In theory the programme has a lot going for it – and maybe that’s what the commissioning editor saw when the idea came up. The ICA ladies are great, there’s a reasonably wide of range of willing contestants, even if you haven’t got a clue who most of them are, and the tasks have the reality show requisite eeuuww factor (plucking pigeons and gutting fish). But it has as much tension as old knicker elastic. And for all the forced gags in the hysterical voice-over, there’s no sense that anyone – except maybe the judges – is having fun. Making it for charity doesn’t make it worth making.
PUSHY PARENTS, precocious, talentless children, broken dreams, cruel rejection: even knowing what you're going to get in a feature-length documentary about child actors trying to make it in Hollywood didn't take away from the enjoyment of True Stories: Babes in Hollywood(Channel 4, Tuesday). It followed a dozen wannabe child stars and their mothers as they arrived in Los Angeles for the annual three-month pilot season, during which shows are cast, and set up temporary home at the Oakwood apartment complex.
At every turn the deluded parents met saccharine-sweet agents, acting coaches and a whole cast of people on the periphery of the business, ready to relieve the parents of even more cash, plump up their dreams and lavish praise on the children. “This is the only place in the world where you can die of encouragement,” said one veteran who’d seen it all before.

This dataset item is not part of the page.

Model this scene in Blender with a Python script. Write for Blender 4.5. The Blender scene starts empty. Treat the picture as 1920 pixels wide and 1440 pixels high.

Seven-year-old Savannah was auditioning for the role of a dying child in Grey's Anatomy. Prepping her daughter, the mom suggested that the girl should think of something sad, like "a coyote killing your dog". When that didn't work she suggested they search YouTube for a video of a dying child, which might help her prepare for the role. Savannah didn't get the part – all the children experienced rejection after rejection – but it didn't stop the parents upping sticks and moving the family to LA to chase the dream full-time.
“You’re talking about one of the most perverted dog-eat-dog industries in the whole world,” said one former child star, though none of the parents desperate for the fame and money would see it that way.
Get stuck into . . .
Britain & Ireland's Next Top Model(Sky Living, Monday 9pm) The show returns to Dublin for a photoshoot with guest mentor Yvonne Keating and photographer Barry McCall – and a homecoming for Hannah Devane, the Irish girl who's still in the mix.